I am too organized compared to her; I keep count of my expenses. Each of my expenses is entered into my excel spreadsheets which I update regularly. I have quite an orderly filing of my receipts, doctors’ prescriptions, and important documents, while Nanay has her records scattered all over the house.

But, if there’s one thing I would like to attribute to her, it would be that of having a good heart. Her nephews and nieces, who came to Manila for their college education, could vouch for her kindness and generosity. She was their “Kakang Belen” they would go to when they were short of money to enroll or when their parents in the province were unable to send their allowances on time, or when they were into any mishaps.
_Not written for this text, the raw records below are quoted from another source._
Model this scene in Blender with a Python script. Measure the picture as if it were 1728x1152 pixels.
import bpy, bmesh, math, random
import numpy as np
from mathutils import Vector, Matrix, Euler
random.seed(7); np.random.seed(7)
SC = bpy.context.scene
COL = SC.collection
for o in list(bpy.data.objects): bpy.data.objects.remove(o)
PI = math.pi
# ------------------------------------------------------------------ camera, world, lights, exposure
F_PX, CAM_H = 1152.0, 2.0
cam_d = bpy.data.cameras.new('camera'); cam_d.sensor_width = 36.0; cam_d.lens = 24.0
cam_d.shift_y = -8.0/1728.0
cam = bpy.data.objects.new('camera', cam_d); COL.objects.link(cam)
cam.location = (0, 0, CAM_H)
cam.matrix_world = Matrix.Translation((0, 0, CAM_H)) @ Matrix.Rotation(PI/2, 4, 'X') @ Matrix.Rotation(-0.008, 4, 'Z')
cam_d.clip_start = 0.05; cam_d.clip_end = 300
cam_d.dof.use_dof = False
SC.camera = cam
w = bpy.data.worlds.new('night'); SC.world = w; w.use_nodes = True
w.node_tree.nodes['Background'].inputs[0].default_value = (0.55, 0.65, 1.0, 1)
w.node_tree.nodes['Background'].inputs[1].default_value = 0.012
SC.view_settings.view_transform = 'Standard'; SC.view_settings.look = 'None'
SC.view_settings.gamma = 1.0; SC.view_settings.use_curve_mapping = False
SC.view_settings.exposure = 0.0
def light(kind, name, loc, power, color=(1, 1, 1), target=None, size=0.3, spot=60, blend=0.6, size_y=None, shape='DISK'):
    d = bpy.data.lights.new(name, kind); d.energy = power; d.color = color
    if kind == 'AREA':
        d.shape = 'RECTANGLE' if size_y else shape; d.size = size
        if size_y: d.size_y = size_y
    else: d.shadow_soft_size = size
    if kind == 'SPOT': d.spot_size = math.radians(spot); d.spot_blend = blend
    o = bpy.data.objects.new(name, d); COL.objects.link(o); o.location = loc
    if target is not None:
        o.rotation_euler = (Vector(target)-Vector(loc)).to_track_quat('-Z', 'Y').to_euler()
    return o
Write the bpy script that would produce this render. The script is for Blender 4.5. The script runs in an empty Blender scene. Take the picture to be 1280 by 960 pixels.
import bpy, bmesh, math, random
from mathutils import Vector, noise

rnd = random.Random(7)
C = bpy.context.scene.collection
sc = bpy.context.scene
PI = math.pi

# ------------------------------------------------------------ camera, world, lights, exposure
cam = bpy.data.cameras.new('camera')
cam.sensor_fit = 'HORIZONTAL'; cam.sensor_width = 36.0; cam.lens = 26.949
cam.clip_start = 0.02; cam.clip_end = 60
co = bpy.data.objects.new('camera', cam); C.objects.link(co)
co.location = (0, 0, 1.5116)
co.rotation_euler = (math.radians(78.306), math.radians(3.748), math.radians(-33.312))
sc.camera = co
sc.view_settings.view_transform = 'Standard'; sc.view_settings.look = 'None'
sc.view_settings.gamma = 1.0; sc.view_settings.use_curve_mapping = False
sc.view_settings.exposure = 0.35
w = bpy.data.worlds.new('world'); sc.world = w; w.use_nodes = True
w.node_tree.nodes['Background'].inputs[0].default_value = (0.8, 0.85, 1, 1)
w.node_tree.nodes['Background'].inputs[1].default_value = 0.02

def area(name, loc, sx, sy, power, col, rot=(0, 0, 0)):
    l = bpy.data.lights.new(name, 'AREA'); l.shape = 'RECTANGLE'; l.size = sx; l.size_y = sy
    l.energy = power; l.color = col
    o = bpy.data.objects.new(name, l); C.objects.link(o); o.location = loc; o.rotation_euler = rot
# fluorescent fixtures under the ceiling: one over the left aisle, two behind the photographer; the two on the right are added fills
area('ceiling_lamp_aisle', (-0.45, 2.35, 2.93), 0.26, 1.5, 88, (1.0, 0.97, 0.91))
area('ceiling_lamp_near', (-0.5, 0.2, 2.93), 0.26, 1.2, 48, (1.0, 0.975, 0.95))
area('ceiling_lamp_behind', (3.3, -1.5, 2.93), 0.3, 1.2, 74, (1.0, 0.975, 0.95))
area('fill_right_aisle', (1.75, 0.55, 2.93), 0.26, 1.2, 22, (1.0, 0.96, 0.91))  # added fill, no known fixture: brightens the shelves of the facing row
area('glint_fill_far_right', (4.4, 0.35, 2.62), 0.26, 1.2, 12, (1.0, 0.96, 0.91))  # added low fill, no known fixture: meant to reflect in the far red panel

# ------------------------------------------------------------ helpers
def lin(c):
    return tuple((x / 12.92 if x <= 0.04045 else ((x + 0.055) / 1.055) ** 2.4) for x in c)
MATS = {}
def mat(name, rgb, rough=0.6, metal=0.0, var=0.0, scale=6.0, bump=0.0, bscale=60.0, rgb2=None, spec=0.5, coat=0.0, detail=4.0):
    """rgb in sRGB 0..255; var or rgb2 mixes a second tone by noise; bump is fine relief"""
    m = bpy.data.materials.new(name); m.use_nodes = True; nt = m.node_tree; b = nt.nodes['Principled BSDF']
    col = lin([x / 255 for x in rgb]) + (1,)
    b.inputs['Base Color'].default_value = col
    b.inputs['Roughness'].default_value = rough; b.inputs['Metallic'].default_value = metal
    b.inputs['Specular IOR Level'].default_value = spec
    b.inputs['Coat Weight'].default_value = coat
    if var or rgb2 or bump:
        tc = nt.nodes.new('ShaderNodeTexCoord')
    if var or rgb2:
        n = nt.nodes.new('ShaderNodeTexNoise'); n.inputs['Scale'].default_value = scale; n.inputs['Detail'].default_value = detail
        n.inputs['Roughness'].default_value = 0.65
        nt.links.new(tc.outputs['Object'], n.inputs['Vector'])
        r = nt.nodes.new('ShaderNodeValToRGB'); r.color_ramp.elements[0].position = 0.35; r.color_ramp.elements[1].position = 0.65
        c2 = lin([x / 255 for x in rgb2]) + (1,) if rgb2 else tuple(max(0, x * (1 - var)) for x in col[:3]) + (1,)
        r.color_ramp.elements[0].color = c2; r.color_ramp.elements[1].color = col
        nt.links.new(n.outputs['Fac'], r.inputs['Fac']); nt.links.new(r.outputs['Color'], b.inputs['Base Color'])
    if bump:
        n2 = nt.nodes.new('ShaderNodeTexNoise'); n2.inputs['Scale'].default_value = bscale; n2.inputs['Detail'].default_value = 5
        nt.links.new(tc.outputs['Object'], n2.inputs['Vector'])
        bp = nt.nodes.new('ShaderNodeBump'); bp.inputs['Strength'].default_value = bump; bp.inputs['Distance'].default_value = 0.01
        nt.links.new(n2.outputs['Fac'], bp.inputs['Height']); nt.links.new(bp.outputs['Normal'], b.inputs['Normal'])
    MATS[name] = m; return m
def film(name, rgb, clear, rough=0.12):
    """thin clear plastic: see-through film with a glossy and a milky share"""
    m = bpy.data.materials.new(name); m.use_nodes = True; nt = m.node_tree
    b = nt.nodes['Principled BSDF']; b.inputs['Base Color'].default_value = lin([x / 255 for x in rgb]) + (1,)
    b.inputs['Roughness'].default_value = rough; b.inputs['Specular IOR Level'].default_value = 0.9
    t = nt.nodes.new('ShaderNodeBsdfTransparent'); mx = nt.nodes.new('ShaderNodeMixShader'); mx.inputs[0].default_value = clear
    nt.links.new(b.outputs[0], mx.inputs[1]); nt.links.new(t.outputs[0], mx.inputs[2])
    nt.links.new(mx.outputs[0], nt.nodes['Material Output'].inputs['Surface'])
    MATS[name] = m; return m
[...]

She raised us not in a typical manner whereby a parent tells his/her child what’s good and what’s not, what should be done and what should not be done. I couldn’t remember any instance that she told me to do a particular thing because it was right. Her style was more of the free-wheeling type. She let us decide for ourselves and take responsibility for our actions. I also couldn’t remember being spanked or shouted at by her. (Well, maybe at one time or another, she must have spanked me or shouted at me, but those times must have been very rare as I couldn’t recall them anymore).

I guess Nanay raised us doing what was right, not telling us what was right. And by her example, we naturally developed into what we have become—mature, responsible adults. No one among her four daughters (myself included) gave her a cause for any heartbreak whatsoever. How could we?

I love you, Nay!!! Thanks for everything! I hope I’d be able to raise my children the way you have raised me, Ate Arlene, Ate Jen and Diane.

At Universal Studios Singapore, 2010.